>> START RECORDED DATA

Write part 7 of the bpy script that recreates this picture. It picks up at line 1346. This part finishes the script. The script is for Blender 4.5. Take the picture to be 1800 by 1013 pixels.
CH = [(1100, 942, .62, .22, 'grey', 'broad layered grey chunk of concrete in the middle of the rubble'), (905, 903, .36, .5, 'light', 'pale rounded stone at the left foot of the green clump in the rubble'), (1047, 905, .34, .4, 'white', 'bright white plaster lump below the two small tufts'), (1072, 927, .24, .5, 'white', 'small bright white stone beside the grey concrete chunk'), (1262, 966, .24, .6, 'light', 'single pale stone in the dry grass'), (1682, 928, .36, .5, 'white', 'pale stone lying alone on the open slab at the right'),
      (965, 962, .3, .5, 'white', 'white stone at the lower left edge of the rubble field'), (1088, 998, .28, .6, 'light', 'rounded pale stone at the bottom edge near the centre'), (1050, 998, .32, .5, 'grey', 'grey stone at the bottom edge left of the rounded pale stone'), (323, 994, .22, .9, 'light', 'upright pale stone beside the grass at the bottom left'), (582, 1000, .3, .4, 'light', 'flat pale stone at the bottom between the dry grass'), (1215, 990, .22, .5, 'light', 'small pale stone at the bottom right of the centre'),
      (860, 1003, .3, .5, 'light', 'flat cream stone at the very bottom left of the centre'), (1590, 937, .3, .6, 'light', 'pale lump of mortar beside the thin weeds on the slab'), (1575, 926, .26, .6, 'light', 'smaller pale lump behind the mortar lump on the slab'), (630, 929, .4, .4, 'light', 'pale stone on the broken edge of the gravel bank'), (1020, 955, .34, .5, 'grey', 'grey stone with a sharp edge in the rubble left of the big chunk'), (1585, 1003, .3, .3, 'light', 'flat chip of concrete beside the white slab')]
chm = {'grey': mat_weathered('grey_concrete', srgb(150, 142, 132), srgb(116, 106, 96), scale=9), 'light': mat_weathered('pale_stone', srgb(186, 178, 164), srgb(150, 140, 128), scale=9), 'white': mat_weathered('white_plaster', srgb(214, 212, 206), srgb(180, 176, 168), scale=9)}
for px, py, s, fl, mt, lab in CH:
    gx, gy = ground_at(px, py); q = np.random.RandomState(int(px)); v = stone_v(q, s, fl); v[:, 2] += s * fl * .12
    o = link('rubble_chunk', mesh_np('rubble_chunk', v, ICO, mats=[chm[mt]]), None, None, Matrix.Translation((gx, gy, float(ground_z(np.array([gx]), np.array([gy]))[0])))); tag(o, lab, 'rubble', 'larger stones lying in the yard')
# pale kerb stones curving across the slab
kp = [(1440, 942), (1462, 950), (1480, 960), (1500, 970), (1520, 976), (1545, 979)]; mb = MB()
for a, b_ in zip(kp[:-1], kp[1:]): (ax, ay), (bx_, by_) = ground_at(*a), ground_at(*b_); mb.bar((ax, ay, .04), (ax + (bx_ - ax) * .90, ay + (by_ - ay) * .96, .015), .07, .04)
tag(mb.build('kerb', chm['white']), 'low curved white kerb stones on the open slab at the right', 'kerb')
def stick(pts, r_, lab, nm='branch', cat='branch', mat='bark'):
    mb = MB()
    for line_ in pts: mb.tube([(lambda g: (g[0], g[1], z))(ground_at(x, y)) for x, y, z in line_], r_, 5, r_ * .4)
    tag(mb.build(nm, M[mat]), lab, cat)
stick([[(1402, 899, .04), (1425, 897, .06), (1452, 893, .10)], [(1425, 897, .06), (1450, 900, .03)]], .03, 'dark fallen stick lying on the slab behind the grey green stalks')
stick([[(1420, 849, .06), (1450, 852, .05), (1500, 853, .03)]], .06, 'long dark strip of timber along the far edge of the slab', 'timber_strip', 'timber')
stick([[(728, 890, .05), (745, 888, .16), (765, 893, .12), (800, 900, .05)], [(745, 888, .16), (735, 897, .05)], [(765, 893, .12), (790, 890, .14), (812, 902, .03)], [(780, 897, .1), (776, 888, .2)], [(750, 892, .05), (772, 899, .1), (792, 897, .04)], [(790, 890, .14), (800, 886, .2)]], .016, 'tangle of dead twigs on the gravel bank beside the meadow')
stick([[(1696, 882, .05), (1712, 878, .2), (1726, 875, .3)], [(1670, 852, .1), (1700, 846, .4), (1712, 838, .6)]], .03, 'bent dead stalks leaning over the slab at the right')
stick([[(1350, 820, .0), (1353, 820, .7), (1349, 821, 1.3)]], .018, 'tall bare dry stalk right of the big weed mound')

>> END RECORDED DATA

- EXERCISE DESCRIPTION
Write the listing out again, exactly as shown above.

- EXERCISE RESPONSE
Write part 7 of the bpy script that recreates this picture. It picks up at line 1346. This part finishes the script. The script is for Blender 4.5. Take the picture to be 1800 by 1013 pixels.
CH = [(1100, 942, .62, .22, 'grey', 'broad layered grey chunk of concrete in the middle of the rubble'), (905, 903, .36, .5, 'light', 'pale rounded stone at the left foot of the green clump in the rubble'), (1047, 905, .34, .4, 'white', 'bright white plaster lump below the two small tufts'), (1072, 927, .24, .5, 'white', 'small bright white stone beside the grey concrete chunk'), (1262, 966, .24, .6, 'light', 'single pale stone in the dry grass'), (1682, 928, .36, .5, 'white', 'pale stone lying alone on the open slab at the right'),
      (965, 962, .3, .5, 'white', 'white stone at the lower left edge of the rubble field'), (1088, 998, .28, .6, 'light', 'rounded pale stone at the bottom edge near the centre'), (1050, 998, .32, .5, 'grey', 'grey stone at the bottom edge left of the rounded pale stone'), (323, 994, .22, .9, 'light', 'upright pale stone beside the grass at the bottom left'), (582, 1000, .3, .4, 'light', 'flat pale stone at the bottom between the dry grass'), (1215, 990, .22, .5, 'light', 'small pale stone at the bottom right of the centre'),
      (860, 1003, .3, .5, 'light', 'flat cream stone at the very bottom left of the centre'), (1590, 937, .3, .6, 'light', 'pale lump of mortar beside the thin weeds on the slab'), (1575, 926, .26, .6, 'light', 'smaller pale lump behind the mortar lump on the slab'), (630, 929, .4, .4, 'light', 'pale stone on the broken edge of the gravel bank'), (1020, 955, .34, .5, 'grey', 'grey stone with a sharp edge in the rubble left of the big chunk'), (1585, 1003, .3, .3, 'light', 'flat chip of concrete beside the white slab')]
chm = {'grey': mat_weathered('grey_concrete', srgb(150, 142, 132), srgb(116, 106, 96), scale=9), 'light': mat_weathered('pale_stone', srgb(186, 178, 164), srgb(150, 140, 128), scale=9), 'white': mat_weathered('white_plaster', srgb(214, 212, 206), srgb(180, 176, 168), scale=9)}
for px, py, s, fl, mt, lab in CH:
    gx, gy = ground_at(px, py); q = np.random.RandomState(int(px)); v = stone_v(q, s, fl); v[:, 2] += s * fl * .12
    o = link('rubble_chunk', mesh_np('rubble_chunk', v, ICO, mats=[chm[mt]]), None, None, Matrix.Translation((gx, gy, float(ground_z(np.array([gx]), np.array([gy]))[0])))); tag(o, lab, 'rubble', 'larger stones lying in the yard')
# pale kerb stones curving across the slab
kp = [(1440, 942), (1462, 950), (1480, 960), (1500, 970), (1520, 976), (1545, 979)]; mb = MB()
for a, b_ in zip(kp[:-1], kp[1:]): (ax, ay), (bx_, by_) = ground_at(*a), ground_at(*b_); mb.bar((ax, ay, .04), (ax + (bx_ - ax) * .90, ay + (by_ - ay) * .96, .015), .07, .04)
tag(mb.build('kerb', chm['white']), 'low curved white kerb stones on the open slab at the right', 'kerb')
def stick(pts, r_, lab, nm='branch', cat='branch', mat='bark'):
    mb = MB()
    for line_ in pts: mb.tube([(lambda g: (g[0], g[1], z))(ground_at(x, y)) for x, y, z in line_], r_, 5, r_ * .4)
    tag(mb.build(nm, M[mat]), lab, cat)
stick([[(1402, 899, .04), (1425, 897, .06), (1452, 893, .10)], [(1425, 897, .06), (1450, 900, .03)]], .03, 'dark fallen stick lying on the slab behind the grey green stalks')
stick([[(1420, 849, .06), (1450, 852, .05), (1500, 853, .03)]], .06, 'long dark strip of timber along the far edge of the slab', 'timber_strip', 'timber')
stick([[(728, 890, .05), (745, 888, .16), (765, 893, .12), (800, 900, .05)], [(745, 888, .16), (735, 897, .05)], [(765, 893, .12), (790, 890, .14), (812, 902, .03)], [(780, 897, .1), (776, 888, .2)], [(750, 892, .05), (772, 899, .1), (792, 897, .04)], [(790, 890, .14), (800, 886, .2)]], .016, 'tangle of dead twigs on the gravel bank beside the meadow')
stick([[(1696, 882, .05), (1712, 878, .2), (1726, 875, .3)], [(1670, 852, .1), (1700, 846, .4), (1712, 838, .6)]], .03, 'bent dead stalks leaning over the slab at the right')
stick([[(1350, 820, .0), (1353, 820, .7), (1349, 821, 1.3)]], .018, 'tall bare dry stalk right of the big weed mound')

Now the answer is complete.